The moral of the story is (1) Don't write code on your own. Get someone to review it. (2) Don't write code in a hurry even when there's a Grumpy Boss Man (3) Compile and test on at least two different architectures and (4) use Valgrind (5) I hate C++.
(Score: 3, Insightful) by RamiK on Wednesday May 15 2024, @03:28PM
Go is objectively easy to read and understand. Writing it can be a challenging for people coming from very expressive languages that focused on entirely different paradigms where they build their entire pattern toolbox on paradigms Go simply doesn't support. e.g. Heavy OOP users miss the classes while the lack of generics was a meme-worthy common complaint from newbies coming from Java who just didn't know how to approach various data structures in any way but custom generics. However, readability and edit-ability wise, no one contends Go is easy.
Function calls in python were very costly (up until the introduction of the JIT in 3.11-3.13 especially) so while the language officially supports the full paradigm - if only to check a box, beyond the basics of lambda, map, filter and reduce, functional programming isn't taught to python developers and is explicitly rejected in code reviews due to "bad style" even when the reviewers themselves don't know why it's the case. e.g. Switch to 3.10 and try to profile everything from function calls to monads and functors (or if lazy, run your test code with "python -m dis foobar.py") and behold the horror of having little to no optimizations done.

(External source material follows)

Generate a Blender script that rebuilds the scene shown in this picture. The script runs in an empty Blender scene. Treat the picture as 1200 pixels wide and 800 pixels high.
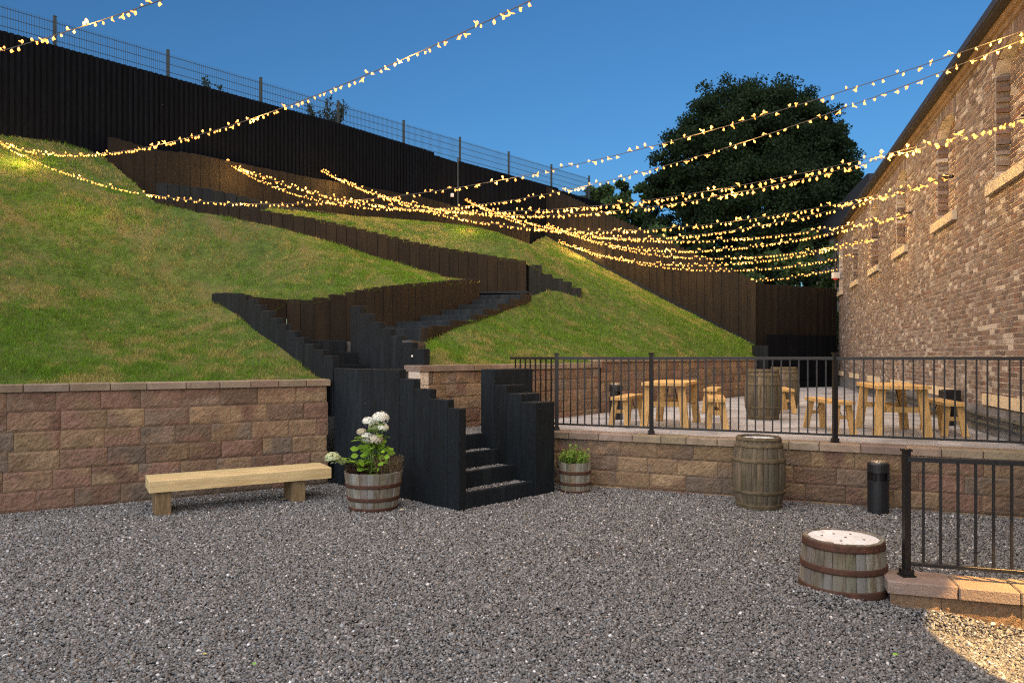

The current push to deprecate of old language features on tail wind of the removal of the GIL through the new JIT is probably going to make some "room" in the language curricula for additional functional content that will surely make the ML people rejoice... But I wouldn't be surprised if we'll see a repeat of the Go's generics where the community, as a whole, chooses to adopt simplicity as a code style and reject the additional functional features as hard to read.
After all, there's a reason Haskel isn't popular and Rust isn't being widely adopted despite being just as capable as anything really.